Des générations de prêtres
À Briançon viendront aussi aider et se former deux générations de prêtres, religieux et religieuses, en gris, en bleu, ou encore en blanc avec un cœur sacré sur leur habit. Toutes les communautés tournées vers l’éducation sont venues prêter main-forte et acquérir un peu du savoir-faire du père. Le père François Potez qui fut son adjoint, le père Gilles, grand fidèle des camps ou encore le père Pierre-Henri Montagne qui dirigea l’Eau-Vive jusqu’en 2017, déploient aujourd’hui son enseignement dans leur ministère auprès des couples et des jeunes . D’autres y ont entendu l’appel : “L’Eau-Vive est un grand vivier où le Seigneur puise », se réjouissait-il. Ici, se poser la question de l’appel était naturel, pas de gêne à discerner, que ce soit lors des messes quotidienne proposéesdans le petit oratoire où sur les magnifiques sommets que les jeunes gravissaient. Dans ses héritiers spirituels, on compte quasiment plus de 400 prêtres et deux évêques. “Peut-être est-ce dû à ses trois sujets de prédication, déclinées sous toutes les formes dans ses homélies : les trois blancheurs de saint Jean Bosco. Il les fit représenter sur son image sacerdotale et les transmit inlassablement : l’amour de l’Eucharistie, l’amour de la Sainte Vierge et l’amour de l’Église.

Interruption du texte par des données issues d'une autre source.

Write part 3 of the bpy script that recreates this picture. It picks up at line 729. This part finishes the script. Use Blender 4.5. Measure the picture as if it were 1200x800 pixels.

Il laisse une phrase de saint Jean Paul II en guise de testament spirituel : “Vous valez ce que vaut votre cœur”. Cela faisait si longtemps qu’il avait l’air un peu vieux et que personne ne réalisait qu’il l’était vraiment devenu. Aujourd’hui des milliers de ses filles et fils spirituels lui disent, reprenant sa formule : “Cher père, à toujours.”
La messe des obsèques du Père de Monteynard sera célébrée en l’église Saint-Sulpice, à Paris, le mercredi 9 mai, à 10 heures.